Like all the California posters all you do is insult people who disagree with you.
What's the point of even posting when you don't even use your brain to consider whether I am right in my thinking or not?
Why don't you use your head instead and see the economic path these geniuses have led us on? How can you come to any other conclusion other than that they are clueless?
This man is a complete idiot, and if you believe the Fed can afford to actually raise interest rates in this economic environment, you're crazy too!
Boy now that is pot calling the kettle black, Mr. Personality. I didn't call you any names, I just posted a famous quote, after you called me a complete moron. So Rick I will be delicate, go f... yourself!!!!
By all means keep listening to these wonderful academicians, Greenspan, Bernake, Westbury.
Please show me where Wesbury supported the rate cut policies of Bernanke, and Greenspan and where I supported the policies of Bernanke? Come on Rick, if you want to call names, and pick fights then please back up your accusations with demonstrable facts. I will be waiting for you to find what doesn't exist.
Wesbury has been pounding the Friedman monetary policy creed for years. How do you think Mises, Hayek, Mencken, Sowell and Rothbard would respond to our present state of affairs, or the state of affairs since September, when the Fed started cutting rates? Would they have proposed pumping excessive liquidity into the system, cut rates to the point where the real fed funds rate is negative? If you believe that Rick, then all I can say is pull out your Rothbard, or Sowell, or Mises and start reading again.
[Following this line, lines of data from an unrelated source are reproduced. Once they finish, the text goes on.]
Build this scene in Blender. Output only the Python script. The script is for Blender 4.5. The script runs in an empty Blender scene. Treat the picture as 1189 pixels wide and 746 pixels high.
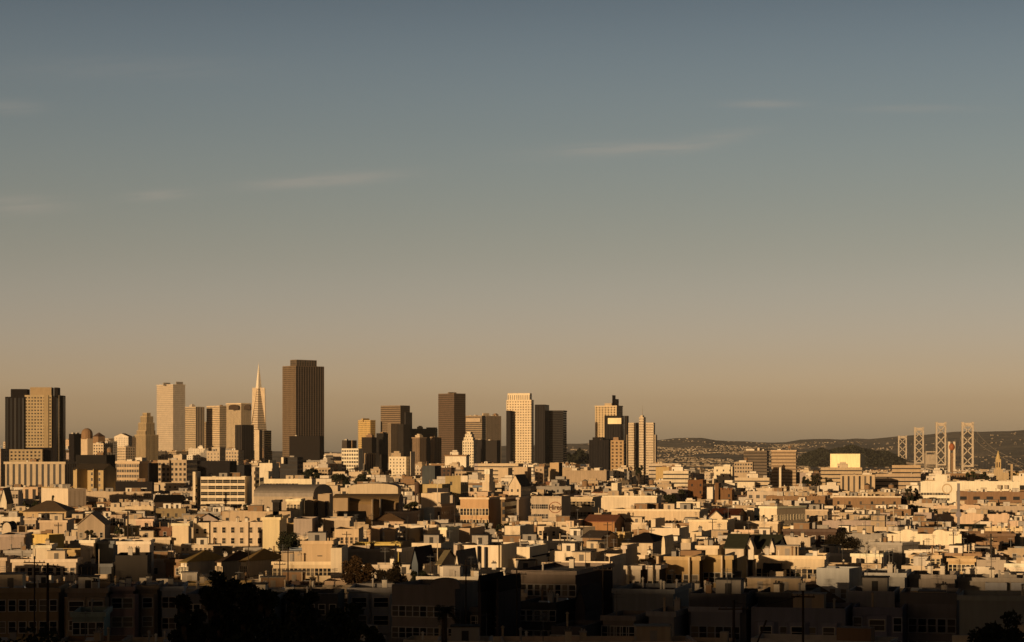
import bpy, math, random
import numpy as np
random.seed(7)
R = math.radians
scene = bpy.context.scene
COL = scene.collection

# ------------------------------------------------------------------ camera
PW, PH, F, CX, HY, CZ = 1189.0, 746.0, 2476.0, 594.5, 525.0, 60.0
cam_d = bpy.data.cameras.new("camera"); cam = bpy.data.objects.new("camera", cam_d); COL.objects.link(cam)
cam.location = (0, 0, CZ); cam.rotation_euler = (R(90), 0, 0)
cam_d.sensor_width = 36; cam_d.lens = 36*F/PW
cam_d.shift_y = (HY-PH/2)/PW
cam_d.clip_start = 1; cam_d.clip_end = 80000
scene.camera = cam

# ------------------------------------------------------------------ light
SUN_AZ = 30.0      # degrees to the left of straight behind the camera
SUN_EL = 5.0
SUN_E = 4.4
SKY_S = 0.10
EXPO = 0.0
sd = bpy.data.lights.new("sun", 'SUN'); sun = bpy.data.objects.new("sun", sd); COL.objects.link(sun)
sd.energy = SUN_E; sd.angle = R(0.6); sd.color = (1.0, 0.645, 0.325)
tosun = np.array([-math.sin(R(SUN_AZ))*math.cos(R(SUN_EL)), -math.cos(R(SUN_AZ))*math.cos(R(SUN_EL)), math.sin(R(SUN_EL))])
from mathutils import Vector, Matrix
sun.rotation_euler = Vector(tosun).to_track_quat('Z', 'Y').to_euler()
sun.location = (0, -300, 400)
scene.view_settings.view_transform = 'Standard'; scene.view_settings.look = 'None'
scene.view_settings.exposure = EXPO; scene.view_settings.gamma = 1
scene.view_settings.use_curve_mapping = False
scene.cycles.max_bounces = 5; scene.cycles.diffuse_bounces = 2; scene.cycles.glossy_bounces = 2
scene.cycles.volume_bounces = 0; scene.cycles.transparent_max_bounces = 6
scene.cycles.use_denoising = True

def N(nt, kind, loc=None, **kw):
    n = nt.nodes.new(kind)
    for k, v in kw.items(): setattr(n, k, v)
    return n
def M_(nt, op, a, b=None, c=None, clamp=False):
    n = nt.nodes.new('ShaderNodeMath'); n.operation = op; n.use_clamp = clamp
    for i, v in enumerate((a, b, c)):
        if v is None: continue
        if isinstance(v, (int, float)): n.inputs[i].default_value = v
        else: nt.links.new(v, n.inputs[i])
    return n.outputs[0]
def MIX(nt, fac, a, b, mode='MIX'):
    n = nt.nodes.new('ShaderNodeMix'); n.data_type = 'RGBA'; n.blend_type = mode
    for s, v in ((n.inputs[0], fac), (n.inputs[6], a), (n.inputs[7], b)):
        if isinstance(v, (int, float)): s.default_value = v
        elif isinstance(v, tuple): s.default_value = (*v[:3], 1)
        else: nt.links.new(v, s)
    return n.outputs[2]
def RAMP(nt, fac, stops, ip='LINEAR'):
    n = nt.nodes.new('ShaderNodeValToRGB'); cr = n.color_ramp; cr.interpolation = ip
    while len(cr.elements) < len(stops): cr.elements.new(0.5)
    for e, (p, c) in zip(cr.elements, stops):
        e.position = p; e.color = (*c, 1)
    nt.links.new(fac, n.inputs[0]); return n.outputs[0]

w = bpy.data.worlds.new("World"); scene.world = w; w.use_nodes = True
nt = w.node_tree; nt.nodes.clear()
out = N(nt, 'ShaderNodeOutputWorld'); bg = N(nt, 'ShaderNodeBackground'); nt.links.new(bg.outputs[0], out.inputs[0])
bg.inputs[1].default_value = SKY_S
sky = N(nt, 'ShaderNodeTexSky'); sky.sky_type = 'NISHITA'; sky.sun_disc = False
sky.sun_elevation = R(SUN_EL); sky.sun_rotation = R(180+SUN_AZ)
sky.air_density = 1.0; sky.dust_density = 2.5; sky.ozone_density = 1.5; sky.altitude = 60
tc = N(nt, 'ShaderNodeTexCoord'); sx = N(nt, 'ShaderNodeSeparateXYZ'); nt.links.new(tc.outputs['Generated'], sx.inputs[0])
vx, vy, vz = sx.outputs
hl = M_(nt, 'SQRT', M_(nt, 'ADD', M_(nt, 'MULTIPLY', vx, vx), M_(nt, 'MULTIPLY', vy, vy)))
el = M_(nt, 'DIVIDE', vz, M_(nt, 'MAXIMUM', hl, 1e-3))          # tan of elevation
SKY_RAMP = [(0.0, (1,1,1)), (1.0, (1,1,1))]
SKY_RAMP = [(0.0,(8.8,8.3,12.2)), (.012,(7.0,6.5,9.8)), (.024,(4.9,4.4,6.8)), (.0424,(3.0,2.60,3.9)), (.065,(2.2,1.86,2.5)), (.0909,(1.66,1.36,1.52)), (.12,(1.36,1.14,1.20)), (.1515,(1.2,1.03,1.07)), (.208,(.88,.79,.84)), (.30,(.24,.23,.25)), (.7,(.07,.07,.09)), (1.0,(.05,.055,.07))]
SKY_RAMP = [(p, tuple(v/12.2 for v in c)) for p, c in SKY_RAMP]
tint = RAMP(nt, M_(nt, 'MULTIPLY', el, 1.0, clamp=True), SKY_RAMP, 'B_SPLINE')
skyc = MIX(nt, 1.0, sky.outputs[0], tint, 'MULTIPLY')
sv = N(nt, 'ShaderNodeVectorMath'); sv.operation = 'SCALE'; sv.inputs[3].default_value = 12.2; nt.links.new(skyc, sv.inputs[0])
az = M_(nt, 'DIVIDE', vy, M_(nt, 'MAXIMUM', hl, 1e-3))      # 1 ahead (north-east), -1 towards the ridge behind
sv2 = N(nt, 'ShaderNodeVectorMath'); sv2.operation = 'SCALE'; nt.links.new(sv.outputs[0], sv2.inputs[0]); nt.links.new(M_(nt, 'MULTIPLY_ADD', M_(nt, 'MULTIPLY_ADD', az, 1.4, -.1, clamp=True), .68, .32), sv2.inputs[3]); skyc = sv2.outputs[0]
# thin cirrus wisps, placed by direction
yy = M_(nt, 'MAXIMUM', vy, 1e-3)
ax = M_(nt, 'DIVIDE', vx, yy); ay = M_(nt, 'DIVIDE', vz, yy)
front = M_(nt, 'GREATER_THAN', vy, 0.1)
cmb = N(nt, 'ShaderNodeCombineXYZ'); nt.links.new(ax, cmb.inputs[0]); nt.links.new(M_(nt, 'MULTIPLY', M_(nt, 'ADD', ay, M_(nt, 'MULTIPLY', ax, -.06)), 14.0), cmb.inputs[1])
nz = N(nt, 'ShaderNodeTexNoise'); nz.inputs['Scale'].default_value = 26; nz.inputs['Detail'].default_value = 5; nz.inputs['Roughness'].default_value = .6
nt.links.new(cmb.outputs[0], nz.inputs['Vector'])
nzr = M_(nt, 'MULTIPLY_ADD', nz.outputs[0], 3.2, -0.75, clamp=True)
tot = None
for (px, py, rx, ry, sl, amp) in ((20,238,60,12,.0,.9),(183,227,40,6,.06,1.0),(330,213,70,7,.08,.7),(400,208,75,8,.07,1.0),(700,175,90,9,.05,.8),(825,163,60,9,.18,.7),(885,121,45,5,.0,.9),
                              (1060,126,80,5,.0,.5),(150,80,150,16,.0,.25),(10,125,40,9,0,.6),(760,172,60,6,-.02,.5)):
    u0 = (px-CX)/F; v0 = (HY-py)/F
    du = M_(nt, 'ADD', ax, -u0)
    dv = M_(nt, 'ADD', M_(nt, 'ADD', ay, -v0), M_(nt, 'MULTIPLY', du, -sl))
    a = M_(nt, 'POWER', M_(nt, 'ABSOLUTE', M_(nt, 'DIVIDE', du, rx/F)), 2.0)
    b = M_(nt, 'POWER', M_(nt, 'ABSOLUTE', M_(nt, 'DIVIDE', dv, ry/F)), 2.0)
    e = M_(nt, 'MULTIPLY', M_(nt, 'EXPONENT', M_(nt, 'MULTIPLY', M_(nt, 'ADD', a, b), -1.3)), amp)
    tot = e if tot is None else M_(nt, 'ADD', tot, e)
cl = M_(nt, 'MULTIPLY', M_(nt, 'MULTIPLY', tot, nzr), front, clamp=True)
CLOUD_COL = (3.9, 3.4, 2.85)
skyc = MIX(nt, M_(nt, 'MULTIPLY', cl, 0.34), skyc, CLOUD_COL)
nt.links.new(skyc, bg.inputs[0])

# ------------------------------------------------------------------ materials
MC = {}
def new_mat(name):
    m = bpy.data.materials.new(name); m.use_nodes = True
    m.node_tree.nodes.clear(); t = m.node_tree
    o = N(t, 'ShaderNodeOutputMaterial'); b = N(t, 'ShaderNodeBsdfPrincipled'); t.links.new(b.outputs[0], o.inputs[0])
    return m, t, b
def mottle(t, col, amt=.18, scale=.12, stain=True):
    """painted wall colour with uneven weathering in world space"""
    g = N(t, 'ShaderNodeNewGeometry')
    n1 = N(t, 'ShaderNodeTexNoise'); n1.inputs['Scale'].default_value = scale; n1.inputs['Detail'].default_value = 4
    t.links.new(g.outputs['Position'], n1.inputs['Vector'])
    f = M_(t, 'MULTIPLY_ADD', n1.outputs[0], 2*amt, 1-amt)
    if stain:
        mp = N(t, 'ShaderNodeMapping'); mp.inputs['Scale'].default_value = (1.3, 1.3, .12)
        t.links.new(g.outputs['Position'], mp.inputs['Vector'])
        n2 = N(t, 'ShaderNodeTexNoise'); n2.inputs['Scale'].default_value = .9; n2.inputs['Detail'].default_value = 3
        t.links.new(mp.outputs[0], n2.inputs['Vector'])
        f = M_(t, 'MULTIPLY', f, M_(t, 'MULTIPLY_ADD', n2.outputs[0], .5, .75))
    v = N(t, 'ShaderNodeVectorMath'); v.operation = 'SCALE'; v.inputs[0].default_value = col[:3]; t.links.new(f, v.inputs[3])
    return v.outputs[0]
def plain(col, rough=.85, metal=0, name='paint', spec=.2, amt=.16, scale=.12):
    k = ('p', col, rough, metal, amt, scale)
    if k not in MC:
        m, t, b = new_mat(name); t.links.new(mottle(t, col, amt, scale), b.inputs['Base Color'])
        b.inputs['Roughness'].default_value = rough; b.inputs['Metallic'].default_value = metal
        b.inputs['Specular IOR Level'].default_value = spec if sum(col) > .3 else .03
        MC[k] = m
    return MC[k]
def facade(col, bay, st, fw, fh, margin=1.2, glass=(.03,.032,.035), seed=0, lit=.35, rough=.85, gr=.12):
    """wall with a regular grid of window openings, measured in metres from the roof edge"""
    k = ('f', col, bay, st, fw, fh, margin, glass, lit, gr)
    if k in MC: return MC[k]
    m, t, b = new_mat('facade')
    uv = N(t, 'ShaderNodeUVMap'); s = N(t, 'ShaderNodeSeparateXYZ'); t.links.new(uv.outputs[0], s.inputs[0])
    U = M_(t, 'DIVIDE', s.outputs[0], bay); V = M_(t, 'DIVIDE', M_(t, 'ADD', s.outputs[1], margin), st)
    fu = M_(t, 'FRACT', U); fv = M_(t, 'FRACT', V)
    mu = M_(t, 'LESS_THAN', M_(t, 'ABSOLUTE', M_(t, 'SUBTRACT', fu, .5)), fw/2)
    mv = M_(t, 'LESS_THAN', M_(t, 'ABSOLUTE', M_(t, 'SUBTRACT', fv, .5)), fh/2)
    mask = M_(t, 'MULTIPLY', mu, mv)
    mask = M_(t, 'MULTIPLY', mask, M_(t, 'LESS_THAN', s.outputs[1], -margin))
    c = N(t, 'ShaderNodeCombineXYZ'); t.links.new(M_(t, 'FLOOR', U), c.inputs[0]); t.links.new(M_(t, 'FLOOR', V), c.inputs[1])
    wn = N(t, 'ShaderNodeTexWhiteNoise'); wn.noise_dimensions = '2D'; t.links.new(c.outputs[0], wn.inputs['Vector'])
    wall = mottle(t, col)
    gl = MIX(t, M_(t, 'MULTIPLY', M_(t, 'POWER', wn.outputs[0], 3.0), lit), glass, tuple(.55*x+.1 for x in col))
    t.links.new(MIX(t, mask, wall, gl), b.inputs['Base Color'])
    t.links.new(M_(t, 'MULTIPLY_ADD', mask, gr-rough, rough), b.inputs['Roughness'])
    b.inputs['Specular IOR Level'].default_value = .15 if sum(col) > .3 else .04
    bp = N(t, 'ShaderNodeBump'); bp.inputs['Distance'].default_value = .25; bp.inputs['Strength'].default_value = .6
    t.links.new(M_(t, 'SUBTRACT', 1.0, mask), bp.inputs['Height']); t.links.new(bp.outputs[0], b.inputs['Normal'])
    MC[k] = m; return m

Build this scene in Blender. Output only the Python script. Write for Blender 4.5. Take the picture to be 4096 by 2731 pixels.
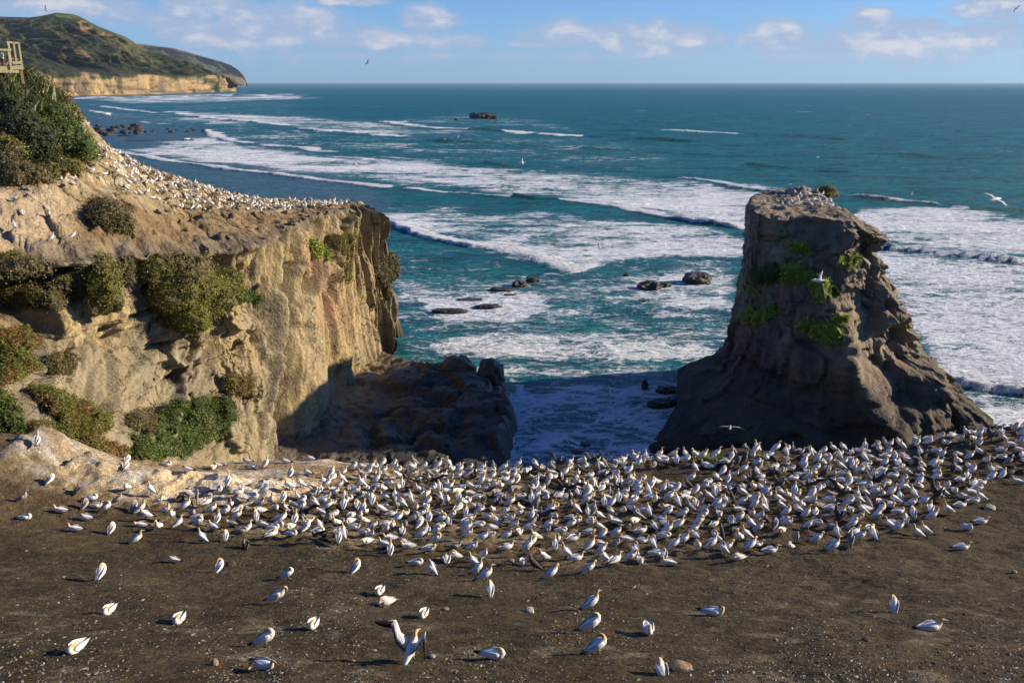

Most economists are Keynesyans at heart, and that is what is taught in the Universities. It is garbage incarnate as Keynes believed in bending the rules to accommodate difficult economic circumstances.
Wesbury has been saying for years that the Fed has been too loose with money, and those actions lead to our present state of affairs. The loose money lead to $130 a barrel, a housing bubble like no other, commodity prices running out of control, gold at $1000 an ounce. How you take what Wesbury is saying and turn him into a neo-Keynesian boggles the mind. He is the opposite of a Keynesian.
His whole point Rick, and if you would go back and read it again is this. The gas crisis of the '70's and the high inflation of the '70's, just like the high gas prices and high inflation today are functions of loose monetary policy. His point is very simple Rick, whenever the Fed Funds rate falls below the Core PPI, you will set off a round of rapid inflation. It happened in the late '70's, and it took 2+ years of aggressive inflation fighting monetary policy by Paul Volker to get it under control. It happened again in 2003 when Greenspan cut rates to 1%, below the core PPI, and WHAM. Gold went through the roof, and housing inflation (which is not measured by the CPI) went through the roof, and commodities have have had their single longest bull market ever, with virtually every commodity at all-time highs.
The only thing that the country can do is try to rebuild it's standing by stopping the current inflation by not printing so much money!
Earth to McFly, what do you think Wesbury is saying?
I don't care what the man's bio says. He doesn't understand economics well enough to make an economy work in the real world, he only knows enough to impress other academics who also think they are economists but are actually failures.
Too all Laker fans, I accused you all of hubris a few weeks back. I apologize, this is the absolute description of hubris.
That is what is causing inflation, the easy monetary policy in the US fueled a world-wide boom, most note-ably in China, India as well as Taiwan, Korea and Japan.
Rick, I don't think the Japanese Prime Minister or the Japanese people got that memo.
Raising interest rates now would be suicide, since the housing market was the only thing in the US that benefited from the easy money policy- along with the stock market. Now that both those bubbles have burst, both houses and stocks are now subject to a massive re-valuation. Raising interest rates will only serve to force these revaluations even lower.
Rick, please detail for me what has happened since September 18 (happy birthday JN) when the Fed began this rate cutting cycle? Please show me how all of these rate cuts have actually turned the horrible housing market around. Have mortgage rates fallen? Have home price increased? Has the months of inventory gone down? Have permits, home starts, pending sales, sales of existing homes, or any other meaningful measurement improved since the Fed started cutting rates? The fed rates cuts since September have done nothing for housing, so please explain to me how raising rates is going to destroy housing. The problem in housing is not high rates, the problem in housing is that home prices and inventory are too high, which has lead to record amounts of foreclosures, which had made that paper worthless, and made it cheaper and easier for homeowners to walk away from bad mortgages and get the same home for much less money just down the street.
What has happened to the price of oil since the rate cut started? It was about $73 a barrel, and today it is $130+. Has there been a massive increase in demand since mid-September, or has the supply fallen drastically? Raise rates, strengthen the $, and oil will fall, and so will virtually every other commodity.
On October 1, just after the first rate cut the Dow was at 14,147.30, and on June 11, 2008 the Dow was at 12,116.58. That is a drop of 2030 points a drop of 16.9%. So the Fed rate cuts didn't help the stock market.
Wesbury has been saying this all along, and that is what happened.